With multidimensional approach it is possible to identify the main causes of poverty, backwardness, social exclusion so as to adopt realistic policies to reduce the intensity by viewing development as improvement in an array of human needs and not just growth of income since well-being is intrinsically multidimensional from the viewpoint of capacity and functioning.
It is better appreciated that we are running much behind the time. Immediate attention in adequate quantum is therefore to be paid to ensure the distributive justice so that everybody gets access to the growth results, getting duly involved into the processes, which, in turn, could help in implementing the socio-economic policies aimed at reducing poverty diffusion. Reforms efforts should be directed towards education, women empowerment, improving the status of those employed in agriculture, and improving the housing/sanitation conditions. It is high time that the governments embark on programs that would encourage people to take up especially market-friendly farm (agriculture plus allied) activities, as their multidimensional poverty is higher than those in other sectors in rural area.
And at the same time lean heavily on infrastructural development coupled with boosting the quality backed primary education and ensure that healthcare facilities in the rural are within the reach of the rural people as it is already well established that multidimensional poverty and backwardness decreases with increase in the educational level of the house head and increases with increase in age and household size.
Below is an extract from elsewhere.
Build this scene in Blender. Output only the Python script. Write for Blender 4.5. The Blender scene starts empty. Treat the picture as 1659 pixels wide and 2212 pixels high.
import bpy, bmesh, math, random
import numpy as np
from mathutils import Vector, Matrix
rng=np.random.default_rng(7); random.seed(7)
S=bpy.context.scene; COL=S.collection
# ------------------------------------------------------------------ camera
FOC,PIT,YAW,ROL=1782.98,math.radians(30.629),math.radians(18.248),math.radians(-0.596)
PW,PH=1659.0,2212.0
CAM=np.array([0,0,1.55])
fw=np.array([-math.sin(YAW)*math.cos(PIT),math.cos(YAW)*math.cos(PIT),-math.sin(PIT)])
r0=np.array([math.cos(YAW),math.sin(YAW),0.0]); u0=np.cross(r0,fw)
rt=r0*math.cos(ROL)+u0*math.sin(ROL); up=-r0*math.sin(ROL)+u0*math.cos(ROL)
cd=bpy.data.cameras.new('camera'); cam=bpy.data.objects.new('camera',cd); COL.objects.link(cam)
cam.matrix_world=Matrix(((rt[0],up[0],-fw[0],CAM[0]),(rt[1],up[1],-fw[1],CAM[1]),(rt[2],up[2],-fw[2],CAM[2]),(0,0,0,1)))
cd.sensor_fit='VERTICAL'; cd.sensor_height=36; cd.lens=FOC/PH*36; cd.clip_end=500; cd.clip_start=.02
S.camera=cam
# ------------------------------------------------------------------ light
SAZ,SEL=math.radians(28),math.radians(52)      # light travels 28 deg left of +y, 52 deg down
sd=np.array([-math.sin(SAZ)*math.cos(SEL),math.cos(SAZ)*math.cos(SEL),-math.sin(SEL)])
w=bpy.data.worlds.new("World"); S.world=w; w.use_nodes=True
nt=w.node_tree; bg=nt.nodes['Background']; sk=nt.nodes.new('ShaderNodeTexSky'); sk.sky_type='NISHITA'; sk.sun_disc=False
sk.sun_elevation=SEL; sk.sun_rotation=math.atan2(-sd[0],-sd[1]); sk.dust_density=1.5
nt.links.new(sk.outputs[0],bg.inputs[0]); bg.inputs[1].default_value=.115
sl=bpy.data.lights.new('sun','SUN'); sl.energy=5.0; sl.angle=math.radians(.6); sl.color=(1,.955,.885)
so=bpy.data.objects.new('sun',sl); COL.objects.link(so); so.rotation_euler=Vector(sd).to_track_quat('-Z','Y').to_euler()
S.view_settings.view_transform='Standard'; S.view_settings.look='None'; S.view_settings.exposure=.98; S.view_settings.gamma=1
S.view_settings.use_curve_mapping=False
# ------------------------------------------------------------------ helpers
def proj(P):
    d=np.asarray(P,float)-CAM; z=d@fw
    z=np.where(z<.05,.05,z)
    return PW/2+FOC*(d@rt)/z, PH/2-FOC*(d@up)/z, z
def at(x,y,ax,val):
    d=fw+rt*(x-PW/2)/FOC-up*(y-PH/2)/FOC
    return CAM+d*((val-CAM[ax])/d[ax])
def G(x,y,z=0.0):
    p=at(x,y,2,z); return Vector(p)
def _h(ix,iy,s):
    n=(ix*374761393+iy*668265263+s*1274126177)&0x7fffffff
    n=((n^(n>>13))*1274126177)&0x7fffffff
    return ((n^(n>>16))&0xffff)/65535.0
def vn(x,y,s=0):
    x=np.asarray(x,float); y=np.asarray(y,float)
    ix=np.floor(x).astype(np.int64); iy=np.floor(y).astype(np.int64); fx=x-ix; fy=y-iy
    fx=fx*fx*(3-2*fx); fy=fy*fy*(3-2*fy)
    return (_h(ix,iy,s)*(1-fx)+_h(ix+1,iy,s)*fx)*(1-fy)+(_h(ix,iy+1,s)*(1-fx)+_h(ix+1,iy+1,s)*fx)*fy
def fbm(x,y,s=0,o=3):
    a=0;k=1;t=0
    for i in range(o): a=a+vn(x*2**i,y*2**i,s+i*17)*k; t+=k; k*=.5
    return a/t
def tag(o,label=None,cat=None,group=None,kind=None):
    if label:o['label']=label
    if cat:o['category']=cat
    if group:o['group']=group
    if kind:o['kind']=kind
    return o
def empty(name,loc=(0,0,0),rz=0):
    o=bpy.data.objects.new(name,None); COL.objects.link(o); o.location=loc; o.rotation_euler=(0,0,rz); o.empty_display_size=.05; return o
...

We are already too late in ensuring that the dilapidated health facility is rehabilitated since healthcare, public transportation, supply of drinking water, food, all-season road, and primary education are urgent and important at this stage in solving the multidimensional poverty / low level of human productivity in the rural areas. It is better not forgotten that housing / sanitation and economic condition / security are no less main factors responsible for continuous backwardness.
There is, thus, the crucial need to assess the entire task lying ahead from comprehensive angle, especially from the point of view of capability of functioning in as much as the capability aspects view individual well-being in terms of what a person is actually able to do or to be, given the set of functional support by the institutional framework as capabilities essentially calls for combinations of beings and doings that a person can achieve and reflect the real set of options that a person has to achieve, what she or he values and thus includes the freedom of choice. Functioning are the valuable achievements, actions and activities that ultimately determine individual well-being and as such functioning ultimately refers to the use a person makes of the commodities at his or her command backed by the support system as are or to be extended temporally, spatially, functionally and hierarchically.
To conclude, in Chiappero’s logical and pragmatic thinking – “Functioning achieved are strictly related to the intrinsic characteristics of the people (age, gender, health and disability conditions) as well as to environmental circumstances (at the socioeconomic and institutional level but also referred to the household environment); and the conversion process of the available resources into well-being is strictly related to and dependent on these individual and environmental features”.
So it is now better to respond to the reality in the overall sense – growth with development.